- Given material -
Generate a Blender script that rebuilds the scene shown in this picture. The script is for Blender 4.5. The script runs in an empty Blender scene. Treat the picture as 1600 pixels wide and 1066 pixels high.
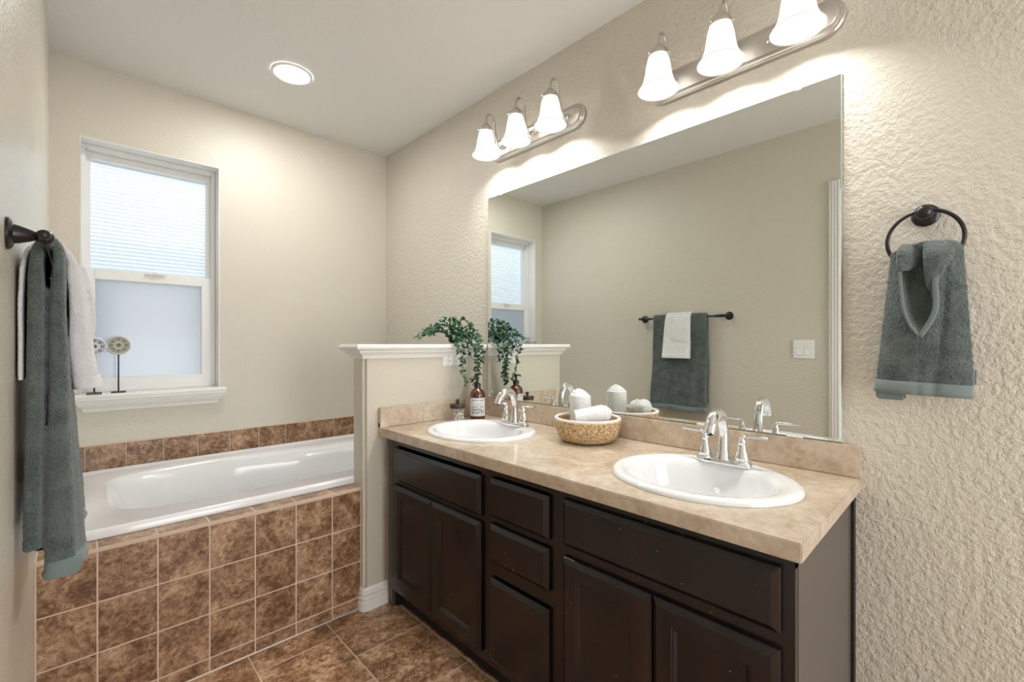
import bpy, bmesh, math, random
from math import sin, cos, pi, radians, sqrt
from mathutils import Vector, Matrix, noise

random.seed(7)
SC = bpy.context.scene
COL = SC.collection

# ------------------------------------------------------------------ camera, world, light, exposure
W, D, H = 1.656, 2.906, 2.478          # mirror wall x, window wall y, ceiling z
REAR = -1.75                           # wall behind the camera

cam_data = bpy.data.cameras.new('camera')
cam_data.sensor_width = 36.0
cam_data.lens = 703.25 * 36.0 / 1600.0
cam_data.shift_y = 5.14 / 1600.0
cam_data.clip_start = 0.01
cam = bpy.data.objects.new('camera', cam_data)
cam.location = (0.09, 0.0, 1.157)
cam.rotation_euler = (radians(90), 0, radians(-43.987))
COL.objects.link(cam)
SC.camera = cam

world = bpy.data.worlds.new('daylight_sky')
SC.world = world
world.use_nodes = True
bg = world.node_tree.nodes['Background']
bg.inputs[0].default_value = (0.78, 0.88, 1.0, 1)
bg.inputs[1].default_value = 0.45

SC.view_settings.view_transform = 'Standard'
SC.view_settings.look = 'None'
SC.view_settings.exposure = 1.14
SC.view_settings.gamma = 1.0
SC.view_settings.use_curve_mapping = False

def area_light(name, loc, rot, sx, sy, power, color):
    l = bpy.data.lights.new(name, 'AREA')
    l.shape = 'RECTANGLE'; l.size = sx; l.size_y = sy
    l.energy = power; l.color = color
    o = bpy.data.objects.new(name, l)
    o.location = loc; o.rotation_euler = rot
    COL.objects.link(o)
    return o

# daylight arriving at the bathroom window from outdoors, plus an added fill light behind the camera
area_light('window_daylight', (0.376, D + 0.75, 2.25), (radians(-52), 0, 0), 1.3, 0.9, 3.8, (0.88, 0.94, 1.0))
area_light('rear_fill_light', (0.85, REAR - 0.25, 1.15), (radians(90), 0, 0), 1.1, 1.9, 22, (1.0, 0.99, 0.98))

# ------------------------------------------------------------------ materials
def nodes_of(name):
    m = bpy.data.materials.new(name); m.use_nodes = True
    nt = m.node_tree
    return m, nt, nt.nodes['Principled BSDF']

def setp(b, **k):
    names = dict(color='Base Color', rough='Roughness', metal='Metallic', spec='Specular IOR Level', coat='Coat Weight',
                 coat_rough='Coat Roughness', trans='Transmission Weight', ior='IOR', sheen='Sheen Weight', sheen_rough='Sheen Roughness',
                 emis='Emission Color', estr='Emission Strength', sss='Subsurface Weight', aniso='Anisotropic')
    for a, v in k.items():
        i = b.inputs[names[a]]
        if a in ('color', 'emis'): v = (v[0], v[1], v[2], 1)
        i.default_value = v

def mat(name, color, rough=0.5, **k):
    m, nt, b = nodes_of(name)
    setp(b, color=color, rough=rough, **k)
    return m

def add_noise(nt, scale, detail=4, rough=0.5, distortion=0.0, vec=None):
    n = nt.nodes.new('ShaderNodeTexNoise')
    n.inputs['Scale'].default_value = scale; n.inputs['Detail'].default_value = detail
    n.inputs['Roughness'].default_value = rough; n.inputs['Distortion'].default_value = distortion
    if vec is None:
        g = nt.nodes.new('ShaderNodeNewGeometry'); vec = g.outputs['Position']
    nt.links.new(vec, n.inputs['Vector'])
    return n

def ramp(nt, fac, stops):
    r = nt.nodes.new('ShaderNodeValToRGB')
    el = r.color_ramp.elements
    while len(el) < len(stops): el.new(0.5)
    for e, (p, c) in zip(el, stops):
        e.position = p; e.color = (c[0], c[1], c[2], 1)
    nt.links.new(fac, r.inputs['Fac'])
    return r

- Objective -
Leave the pictures out and reproduce exactly the lines from the top of the listing above through the line with "bg.inputs[1].default_value = 0.45".

- Problem solution -
Generate a Blender script that rebuilds the scene shown in this picture. The script is for Blender 4.5. The script runs in an empty Blender scene. Treat the picture as 1600 pixels wide and 1066 pixels high.
import bpy, bmesh, math, random
from math import sin, cos, pi, radians, sqrt
from mathutils import Vector, Matrix, noise

random.seed(7)
SC = bpy.context.scene
COL = SC.collection

# ------------------------------------------------------------------ camera, world, light, exposure
W, D, H = 1.656, 2.906, 2.478          # mirror wall x, window wall y, ceiling z
REAR = -1.75                           # wall behind the camera

cam_data = bpy.data.cameras.new('camera')
cam_data.sensor_width = 36.0
cam_data.lens = 703.25 * 36.0 / 1600.0
cam_data.shift_y = 5.14 / 1600.0
cam_data.clip_start = 0.01
cam = bpy.data.objects.new('camera', cam_data)
cam.location = (0.09, 0.0, 1.157)
cam.rotation_euler = (radians(90), 0, radians(-43.987))
COL.objects.link(cam)
SC.camera = cam

world = bpy.data.worlds.new('daylight_sky')
SC.world = world
world.use_nodes = True
bg = world.node_tree.nodes['Background']
bg.inputs[0].default_value = (0.78, 0.88, 1.0, 1)
bg.inputs[1].default_value = 0.45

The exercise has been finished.